Print out each entry below exactly, please.

• [Data provided]
----
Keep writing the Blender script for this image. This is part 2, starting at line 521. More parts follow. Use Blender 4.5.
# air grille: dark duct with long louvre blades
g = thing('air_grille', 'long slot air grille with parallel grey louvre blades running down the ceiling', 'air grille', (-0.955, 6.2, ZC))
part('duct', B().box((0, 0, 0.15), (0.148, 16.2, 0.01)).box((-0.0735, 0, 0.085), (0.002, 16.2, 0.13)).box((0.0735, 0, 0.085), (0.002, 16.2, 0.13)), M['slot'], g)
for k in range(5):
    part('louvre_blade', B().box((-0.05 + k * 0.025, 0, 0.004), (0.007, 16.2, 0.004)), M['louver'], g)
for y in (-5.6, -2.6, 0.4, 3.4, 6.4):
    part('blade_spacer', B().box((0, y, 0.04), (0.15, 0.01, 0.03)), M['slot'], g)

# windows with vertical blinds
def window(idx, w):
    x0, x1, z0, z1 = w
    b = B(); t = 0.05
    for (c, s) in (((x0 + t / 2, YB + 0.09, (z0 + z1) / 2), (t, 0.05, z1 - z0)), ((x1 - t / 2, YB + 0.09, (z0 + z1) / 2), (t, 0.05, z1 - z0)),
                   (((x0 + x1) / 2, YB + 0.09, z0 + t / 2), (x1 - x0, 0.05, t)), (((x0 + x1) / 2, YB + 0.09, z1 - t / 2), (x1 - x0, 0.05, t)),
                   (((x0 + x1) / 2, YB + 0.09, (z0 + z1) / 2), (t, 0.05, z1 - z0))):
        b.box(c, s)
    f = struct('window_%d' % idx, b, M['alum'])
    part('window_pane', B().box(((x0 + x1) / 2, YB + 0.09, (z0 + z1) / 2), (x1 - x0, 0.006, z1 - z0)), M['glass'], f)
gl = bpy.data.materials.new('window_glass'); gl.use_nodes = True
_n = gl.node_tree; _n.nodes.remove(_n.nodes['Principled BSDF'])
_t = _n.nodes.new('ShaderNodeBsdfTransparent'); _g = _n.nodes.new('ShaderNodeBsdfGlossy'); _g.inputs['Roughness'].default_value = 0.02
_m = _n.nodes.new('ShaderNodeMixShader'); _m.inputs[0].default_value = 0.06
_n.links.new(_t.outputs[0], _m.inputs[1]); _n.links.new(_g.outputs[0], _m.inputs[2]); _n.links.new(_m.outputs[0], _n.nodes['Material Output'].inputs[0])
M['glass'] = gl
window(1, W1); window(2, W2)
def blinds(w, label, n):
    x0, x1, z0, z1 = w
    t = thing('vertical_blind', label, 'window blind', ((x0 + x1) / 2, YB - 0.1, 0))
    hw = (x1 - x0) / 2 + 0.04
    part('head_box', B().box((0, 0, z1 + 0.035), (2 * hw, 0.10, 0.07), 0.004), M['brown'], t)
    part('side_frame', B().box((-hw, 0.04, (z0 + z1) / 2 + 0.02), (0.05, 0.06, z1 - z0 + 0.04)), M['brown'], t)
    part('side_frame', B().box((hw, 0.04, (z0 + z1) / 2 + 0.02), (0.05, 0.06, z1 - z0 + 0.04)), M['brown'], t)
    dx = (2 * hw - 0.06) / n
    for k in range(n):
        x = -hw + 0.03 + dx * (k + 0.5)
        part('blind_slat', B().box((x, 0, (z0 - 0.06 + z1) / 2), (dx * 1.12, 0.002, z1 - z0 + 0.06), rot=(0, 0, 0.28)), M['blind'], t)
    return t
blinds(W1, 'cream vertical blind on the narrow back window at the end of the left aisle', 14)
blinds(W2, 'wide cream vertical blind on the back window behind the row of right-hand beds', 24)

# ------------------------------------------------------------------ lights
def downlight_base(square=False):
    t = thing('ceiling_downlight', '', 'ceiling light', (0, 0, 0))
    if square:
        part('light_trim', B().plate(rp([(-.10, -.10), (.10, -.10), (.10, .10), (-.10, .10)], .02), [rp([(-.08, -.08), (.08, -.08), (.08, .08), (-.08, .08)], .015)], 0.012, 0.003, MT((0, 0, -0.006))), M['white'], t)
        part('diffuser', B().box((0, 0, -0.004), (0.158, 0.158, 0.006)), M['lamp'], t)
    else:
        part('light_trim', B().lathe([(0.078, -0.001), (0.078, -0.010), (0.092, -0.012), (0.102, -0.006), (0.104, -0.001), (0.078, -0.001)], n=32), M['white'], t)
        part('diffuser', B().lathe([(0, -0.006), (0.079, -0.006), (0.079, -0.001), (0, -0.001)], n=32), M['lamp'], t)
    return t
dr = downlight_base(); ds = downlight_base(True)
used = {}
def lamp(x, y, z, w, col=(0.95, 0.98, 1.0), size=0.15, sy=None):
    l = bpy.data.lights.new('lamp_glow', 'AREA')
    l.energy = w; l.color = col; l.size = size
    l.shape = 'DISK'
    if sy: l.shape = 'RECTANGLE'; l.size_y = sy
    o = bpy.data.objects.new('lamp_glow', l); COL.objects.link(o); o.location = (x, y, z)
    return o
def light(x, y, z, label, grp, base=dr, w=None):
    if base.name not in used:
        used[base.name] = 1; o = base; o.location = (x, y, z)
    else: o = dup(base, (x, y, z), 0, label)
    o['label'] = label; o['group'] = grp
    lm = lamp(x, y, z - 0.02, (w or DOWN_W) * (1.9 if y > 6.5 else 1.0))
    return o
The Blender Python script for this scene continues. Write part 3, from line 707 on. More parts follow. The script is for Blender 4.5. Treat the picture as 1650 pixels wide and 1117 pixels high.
----
• [The reply]
Keep writing the Blender script for this image. This is part 2, starting at line 521. More parts follow. Use Blender 4.5.
# air grille: dark duct with long louvre blades
g = thing('air_grille', 'long slot air grille with parallel grey louvre blades running down the ceiling', 'air grille', (-0.955, 6.2, ZC))
part('duct', B().box((0, 0, 0.15), (0.148, 16.2, 0.01)).box((-0.0735, 0, 0.085), (0.002, 16.2, 0.13)).box((0.0735, 0, 0.085), (0.002, 16.2, 0.13)), M['slot'], g)
for k in range(5):
    part('louvre_blade', B().box((-0.05 + k * 0.025, 0, 0.004), (0.007, 16.2, 0.004)), M['louver'], g)
for y in (-5.6, -2.6, 0.4, 3.4, 6.4):
    part('blade_spacer', B().box((0, y, 0.04), (0.15, 0.01, 0.03)), M['slot'], g)

# windows with vertical blinds
def window(idx, w):
    x0, x1, z0, z1 = w
    b = B(); t = 0.05
    for (c, s) in (((x0 + t / 2, YB + 0.09, (z0 + z1) / 2), (t, 0.05, z1 - z0)), ((x1 - t / 2, YB + 0.09, (z0 + z1) / 2), (t, 0.05, z1 - z0)),
                   (((x0 + x1) / 2, YB + 0.09, z0 + t / 2), (x1 - x0, 0.05, t)), (((x0 + x1) / 2, YB + 0.09, z1 - t / 2), (x1 - x0, 0.05, t)),
                   (((x0 + x1) / 2, YB + 0.09, (z0 + z1) / 2), (t, 0.05, z1 - z0))):
        b.box(c, s)
    f = struct('window_%d' % idx, b, M['alum'])
    part('window_pane', B().box(((x0 + x1) / 2, YB + 0.09, (z0 + z1) / 2), (x1 - x0, 0.006, z1 - z0)), M['glass'], f)
gl = bpy.data.materials.new('window_glass'); gl.use_nodes = True
_n = gl.node_tree; _n.nodes.remove(_n.nodes['Principled BSDF'])
_t = _n.nodes.new('ShaderNodeBsdfTransparent'); _g = _n.nodes.new('ShaderNodeBsdfGlossy'); _g.inputs['Roughness'].default_value = 0.02
_m = _n.nodes.new('ShaderNodeMixShader'); _m.inputs[0].default_value = 0.06
_n.links.new(_t.outputs[0], _m.inputs[1]); _n.links.new(_g.outputs[0], _m.inputs[2]); _n.links.new(_m.outputs[0], _n.nodes['Material Output'].inputs[0])
M['glass'] = gl
window(1, W1); window(2, W2)
def blinds(w, label, n):
    x0, x1, z0, z1 = w
    t = thing('vertical_blind', label, 'window blind', ((x0 + x1) / 2, YB - 0.1, 0))
    hw = (x1 - x0) / 2 + 0.04
    part('head_box', B().box((0, 0, z1 + 0.035), (2 * hw, 0.10, 0.07), 0.004), M['brown'], t)
    part('side_frame', B().box((-hw, 0.04, (z0 + z1) / 2 + 0.02), (0.05, 0.06, z1 - z0 + 0.04)), M['brown'], t)
    part('side_frame', B().box((hw, 0.04, (z0 + z1) / 2 + 0.02), (0.05, 0.06, z1 - z0 + 0.04)), M['brown'], t)
    dx = (2 * hw - 0.06) / n
    for k in range(n):
        x = -hw + 0.03 + dx * (k + 0.5)
        part('blind_slat', B().box((x, 0, (z0 - 0.06 + z1) / 2), (dx * 1.12, 0.002, z1 - z0 + 0.06), rot=(0, 0, 0.28)), M['blind'], t)
    return t
blinds(W1, 'cream vertical blind on the narrow back window at the end of the left aisle', 14)
blinds(W2, 'wide cream vertical blind on the back window behind the row of right-hand beds', 24)

# ------------------------------------------------------------------ lights
def downlight_base(square=False):
    t = thing('ceiling_downlight', '', 'ceiling light', (0, 0, 0))
    if square:
        part('light_trim', B().plate(rp([(-.10, -.10), (.10, -.10), (.10, .10), (-.10, .10)], .02), [rp([(-.08, -.08), (.08, -.08), (.08, .08), (-.08, .08)], .015)], 0.012, 0.003, MT((0, 0, -0.006))), M['white'], t)
        part('diffuser', B().box((0, 0, -0.004), (0.158, 0.158, 0.006)), M['lamp'], t)
    else:
        part('light_trim', B().lathe([(0.078, -0.001), (0.078, -0.010), (0.092, -0.012), (0.102, -0.006), (0.104, -0.001), (0.078, -0.001)], n=32), M['white'], t)
        part('diffuser', B().lathe([(0, -0.006), (0.079, -0.006), (0.079, -0.001), (0, -0.001)], n=32), M['lamp'], t)
    return t
dr = downlight_base(); ds = downlight_base(True)
used = {}
def lamp(x, y, z, w, col=(0.95, 0.98, 1.0), size=0.15, sy=None):
    l = bpy.data.lights.new('lamp_glow', 'AREA')
    l.energy = w; l.color = col; l.size = size
    l.shape = 'DISK'
    if sy: l.shape = 'RECTANGLE'; l.size_y = sy
    o = bpy.data.objects.new('lamp_glow', l); COL.objects.link(o); o.location = (x, y, z)
    return o
def light(x, y, z, label, grp, base=dr, w=None):
    if base.name not in used:
        used[base.name] = 1; o = base; o.location = (x, y, z)
    else: o = dup(base, (x, y, z), 0, label)
    o['label'] = label; o['group'] = grp
    lm = lamp(x, y, z - 0.02, (w or DOWN_W) * (1.9 if y > 6.5 else 1.0))
    return o
The Blender Python script for this scene continues. Write part 3, from line 707 on. More parts follow. The script is for Blender 4.5. Treat the picture as 1650 pixels wide and 1117 pixels high.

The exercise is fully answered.